• Task requirements
Return the material word for word. Do not include the pictures.

• Provided data
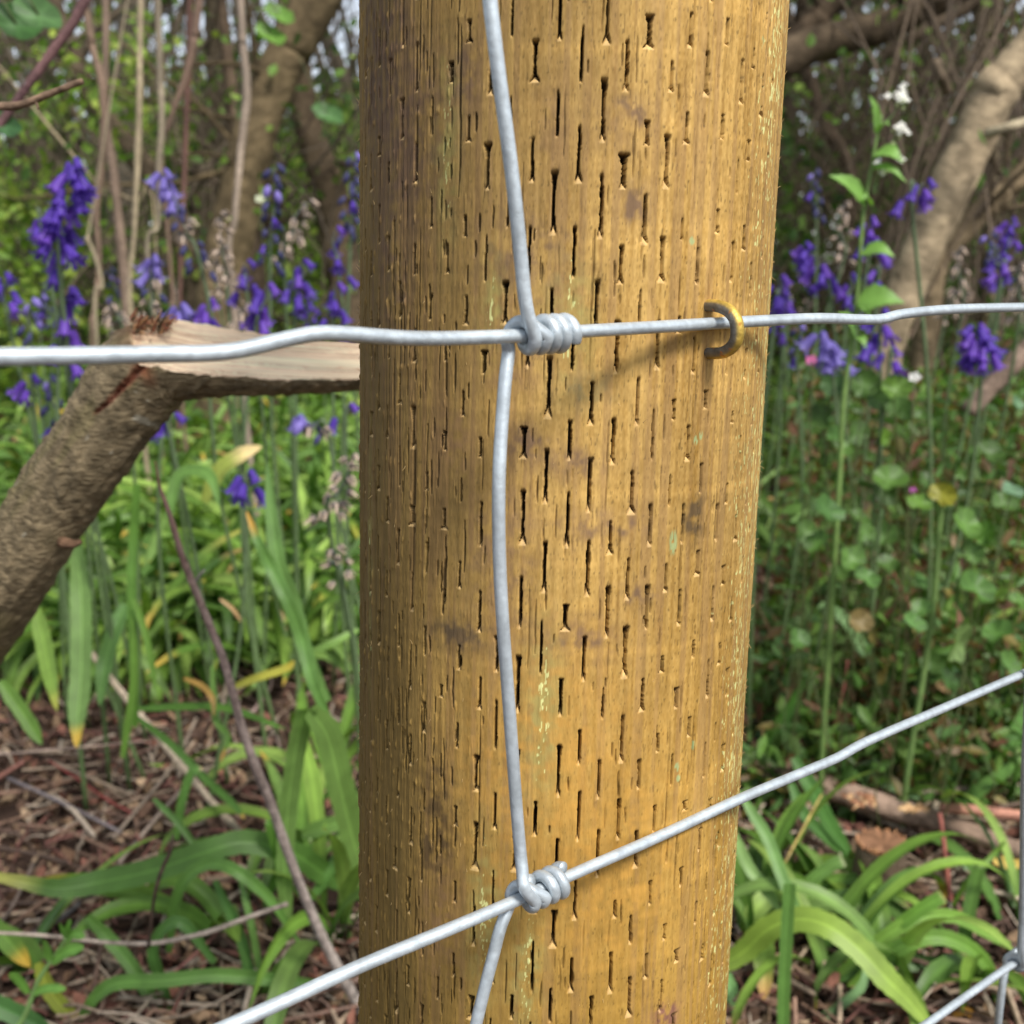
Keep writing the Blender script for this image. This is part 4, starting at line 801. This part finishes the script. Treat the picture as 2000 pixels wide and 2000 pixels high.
# clumps of leaves, each a plant
def plant_clumps():
    r=np.random.default_rng(15); spots=[]
    for px,py,nl,L in [(60,1330,13,.22),(170,1290,15,.24),(300,1260,14,.24),(420,1240,14,.24),(540,1210,14,.25),(650,1200,13,.24),(110,1180,14,.26),(250,1160,14,.26),(370,1120,14,.27),(500,1100,14,.28),(610,1080,14,.28),(680,1120,12,.26),
        (60,1060,14,.28),(200,1040,14,.28),(330,1000,14,.28),(450,980,14,.28),(570,960,14,.28),(670,950,12,.28),(20,1230,12,.22),(-60,1140,12,.24),(640,1560,9,.20),(590,1700,9,.17),(660,1850,9,.17),(420,1830,5,.14),(60,1900,6,.15),
        (1480,1340,9,.20),(1530,1720,5,.13),(1640,1800,4,.12),(1620,1890,7,.17),(1740,1930,8,.17),(1880,1900,6,.14),(1940,1470,9,.18),(1900,1400,8,.16),(1990,1800,8,.15),(1480,1850,9,.16),(1560,1140,10,.2),(1510,1060,10,.22),(1570,960,11,.25),]:
        spots.append((px,py,nl,L))
    for q in range(110): 
        px=r.uniform(-40,700); py=r.uniform(830,1330); spots.append((px,py,15,r.uniform(.17,.25)))
    for q in range(30): spots.append((r.uniform(-30,700),r.uniform(1200,1330),12,r.uniform(.13,.19)))
    for q in range(26): spots.append((r.uniform(1440,2040),r.uniform(840,1160),11,r.uniform(.14,.22)))
    for q in range(26): spots.append((r.uniform(1430,2040),r.uniform(1170,1420),8,r.uniform(.09,.16)))
    for i,(px,py,nl,L) in enumerate(spots):
        g=ghit(px,py); mb=MB(); clump(mb,g[0],g[1],r,nl,L,.0135)
        o=single('bluebell_plant',mb,M_leaf,'clump of green bluebell strap leaves growing on the woodland floor','plant','bluebell leaf clumps on the woodland floor',loc=(g[0],g[1],float(gz(g[0],g[1]))))
plant_clumps()
def ground_cover():
    r=np.random.default_rng(19); mb=MB()
    for i in range(230):
        y=1.55+2.2*r.random(); x=r.uniform(-.62,.62)*y
        if x/y>.3 and r.random()<.5: continue
        clump(mb,x,y,r,8,.26,.014,droop=(.4,1.8))
    single('ground_cover',mb,M_leaf,'mass of green bluebell leaves farther back in the wood','ground cover',kind='stuff',loc=(0,2,0))
    # small round and fern like herb leaves on the right
    n=26000; y=r.uniform(.98,2.3,n); u=r.uniform(.25,.52,n); x=u*y; hh=r.random(n)**1.5*(.20+.16*fbm(x*5,y*5,6))*np.clip((y-.8)/.35,.3,1); cen=np.stack([x,y,gz(x,y)+hh],1); cen=cen[(fbm(x*14,(hh+y)*14,8,2)>.5)|(r.random(n)<.12)]
    n2=5200; y=r.uniform(.92,1.35,n2); x=r.uniform(.22,.52,n2)*y; c2=np.stack([x,y,gz(x,y)+.07*r.random(n2)],1); c2=c2[fbm(x*16,y*16,12,2)>.47]; cen=np.vstack([cen,c2])
    V,Fq,C=cloud(cen,.0105,r,[(.08,.17,.03),(.11,.21,.04),(.06,.13,.025),(.09,.18,.05),(.14,.24,.05),(.16,.13,.035),(.16,.075,.04),(.17,.11,.045),(.10,.17,.04)],asp=.42); o=npobj('herb_cover',V,Fq,C,M_broad); tag(o,'low feathery green and red herbs right of the post','ground cover',kind='stuff')
    mb=MB()
    for i in range(130):
        y=r.uniform(1.0,2.2); x=r.uniform(.2,.5)*y; z=float(gz(x,y)); d=np.array([r.normal(0,.4),r.normal(0,.3),1.]); L=r.uniform(.08,.24); S=[np.array([x,y,z]),np.array([x,y,z])+d*L*.5,np.array([x,y,z])+d*L+r.normal(0,.02,3)]
        v,f=tube_geo(smooth_path(S,2),.0008,4,False); mb.add(v,f,[(.20,.06,.04),(.12,.17,.05),(.16,.09,.05)][r.integers(3)])
    single('herb_stalks',mb,M_twig,'thin red and green stalks among the low herbs','ground cover',kind='stuff',loc=(.4,1.5,0))
ground_cover()
# ------------------------------------------------------------------ broad leaves on stalks
def disc_leaf(mb,c,rad,N,col,heart=.25,up=(0,0,1),jag=.16,seed=0,ar=1.0):
    N=np.array(N,float); N/=np.linalg.norm(N); u=np.array(up,float); u-=N*(u@N); u/=np.linalg.norm(u); s_=np.cross(u,N); m=26; V=[c]; C=[np.array(col)*1.15]
    for q in (.5,1.0):
        for k in range(m):
            a=2*np.pi*k/m; r_=rad*q*(1-heart*math.exp(-((abs(a-np.pi))/.38)**2))*(1+jag*(.5-hsh(np.array([k]),np.array([seed]),3)[0])*(q==1)); cup=(.22+.2*hsh(np.array([seed]),np.array([5]),9)[0])*rad*q*q
            V.append(c+u*math.cos(a)*r_*ar+s_*math.sin(a)*r_+N*(cup+.13*rad*math.sin(3*a+seed)*q)); C.append(np.array(col)*(1.0 if q<1 else .9)*(.84+.36*((k%4)<1)))
    Fc=[(0,1+k,1+(k+1)%m) for k in range(m)]+[(1+k,1+m+k,1+m+(k+1)%m,1+(k+1)%m) for k in range(m)]
    mb.add(V,Fc,C)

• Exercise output
Keep writing the Blender script for this image. This is part 4, starting at line 801. This part finishes the script. Treat the picture as 2000 pixels wide and 2000 pixels high.
# clumps of leaves, each a plant
def plant_clumps():
    r=np.random.default_rng(15); spots=[]
    for px,py,nl,L in [(60,1330,13,.22),(170,1290,15,.24),(300,1260,14,.24),(420,1240,14,.24),(540,1210,14,.25),(650,1200,13,.24),(110,1180,14,.26),(250,1160,14,.26),(370,1120,14,.27),(500,1100,14,.28),(610,1080,14,.28),(680,1120,12,.26),
        (60,1060,14,.28),(200,1040,14,.28),(330,1000,14,.28),(450,980,14,.28),(570,960,14,.28),(670,950,12,.28),(20,1230,12,.22),(-60,1140,12,.24),(640,1560,9,.20),(590,1700,9,.17),(660,1850,9,.17),(420,1830,5,.14),(60,1900,6,.15),
        (1480,1340,9,.20),(1530,1720,5,.13),(1640,1800,4,.12),(1620,1890,7,.17),(1740,1930,8,.17),(1880,1900,6,.14),(1940,1470,9,.18),(1900,1400,8,.16),(1990,1800,8,.15),(1480,1850,9,.16),(1560,1140,10,.2),(1510,1060,10,.22),(1570,960,11,.25),]:
        spots.append((px,py,nl,L))
    for q in range(110): 
        px=r.uniform(-40,700); py=r.uniform(830,1330); spots.append((px,py,15,r.uniform(.17,.25)))
    for q in range(30): spots.append((r.uniform(-30,700),r.uniform(1200,1330),12,r.uniform(.13,.19)))
    for q in range(26): spots.append((r.uniform(1440,2040),r.uniform(840,1160),11,r.uniform(.14,.22)))
    for q in range(26): spots.append((r.uniform(1430,2040),r.uniform(1170,1420),8,r.uniform(.09,.16)))
    for i,(px,py,nl,L) in enumerate(spots):
        g=ghit(px,py); mb=MB(); clump(mb,g[0],g[1],r,nl,L,.0135)
        o=single('bluebell_plant',mb,M_leaf,'clump of green bluebell strap leaves growing on the woodland floor','plant','bluebell leaf clumps on the woodland floor',loc=(g[0],g[1],float(gz(g[0],g[1]))))
plant_clumps()
def ground_cover():
    r=np.random.default_rng(19); mb=MB()
    for i in range(230):
        y=1.55+2.2*r.random(); x=r.uniform(-.62,.62)*y
        if x/y>.3 and r.random()<.5: continue
        clump(mb,x,y,r,8,.26,.014,droop=(.4,1.8))
    single('ground_cover',mb,M_leaf,'mass of green bluebell leaves farther back in the wood','ground cover',kind='stuff',loc=(0,2,0))
    # small round and fern like herb leaves on the right
    n=26000; y=r.uniform(.98,2.3,n); u=r.uniform(.25,.52,n); x=u*y; hh=r.random(n)**1.5*(.20+.16*fbm(x*5,y*5,6))*np.clip((y-.8)/.35,.3,1); cen=np.stack([x,y,gz(x,y)+hh],1); cen=cen[(fbm(x*14,(hh+y)*14,8,2)>.5)|(r.random(n)<.12)]
    n2=5200; y=r.uniform(.92,1.35,n2); x=r.uniform(.22,.52,n2)*y; c2=np.stack([x,y,gz(x,y)+.07*r.random(n2)],1); c2=c2[fbm(x*16,y*16,12,2)>.47]; cen=np.vstack([cen,c2])
    V,Fq,C=cloud(cen,.0105,r,[(.08,.17,.03),(.11,.21,.04),(.06,.13,.025),(.09,.18,.05),(.14,.24,.05),(.16,.13,.035),(.16,.075,.04),(.17,.11,.045),(.10,.17,.04)],asp=.42); o=npobj('herb_cover',V,Fq,C,M_broad); tag(o,'low feathery green and red herbs right of the post','ground cover',kind='stuff')
    mb=MB()
    for i in range(130):
        y=r.uniform(1.0,2.2); x=r.uniform(.2,.5)*y; z=float(gz(x,y)); d=np.array([r.normal(0,.4),r.normal(0,.3),1.]); L=r.uniform(.08,.24); S=[np.array([x,y,z]),np.array([x,y,z])+d*L*.5,np.array([x,y,z])+d*L+r.normal(0,.02,3)]
        v,f=tube_geo(smooth_path(S,2),.0008,4,False); mb.add(v,f,[(.20,.06,.04),(.12,.17,.05),(.16,.09,.05)][r.integers(3)])
    single('herb_stalks',mb,M_twig,'thin red and green stalks among the low herbs','ground cover',kind='stuff',loc=(.4,1.5,0))
ground_cover()
# ------------------------------------------------------------------ broad leaves on stalks
def disc_leaf(mb,c,rad,N,col,heart=.25,up=(0,0,1),jag=.16,seed=0,ar=1.0):
    N=np.array(N,float); N/=np.linalg.norm(N); u=np.array(up,float); u-=N*(u@N); u/=np.linalg.norm(u); s_=np.cross(u,N); m=26; V=[c]; C=[np.array(col)*1.15]
    for q in (.5,1.0):
        for k in range(m):
            a=2*np.pi*k/m; r_=rad*q*(1-heart*math.exp(-((abs(a-np.pi))/.38)**2))*(1+jag*(.5-hsh(np.array([k]),np.array([seed]),3)[0])*(q==1)); cup=(.22+.2*hsh(np.array([seed]),np.array([5]),9)[0])*rad*q*q
            V.append(c+u*math.cos(a)*r_*ar+s_*math.sin(a)*r_+N*(cup+.13*rad*math.sin(3*a+seed)*q)); C.append(np.array(col)*(1.0 if q<1 else .9)*(.84+.36*((k%4)<1)))
    Fc=[(0,1+k,1+(k+1)%m) for k in range(m)]+[(1+k,1+m+k,1+m+(k+1)%m,1+(k+1)%m) for k in range(m)]
    mb.add(V,Fc,C)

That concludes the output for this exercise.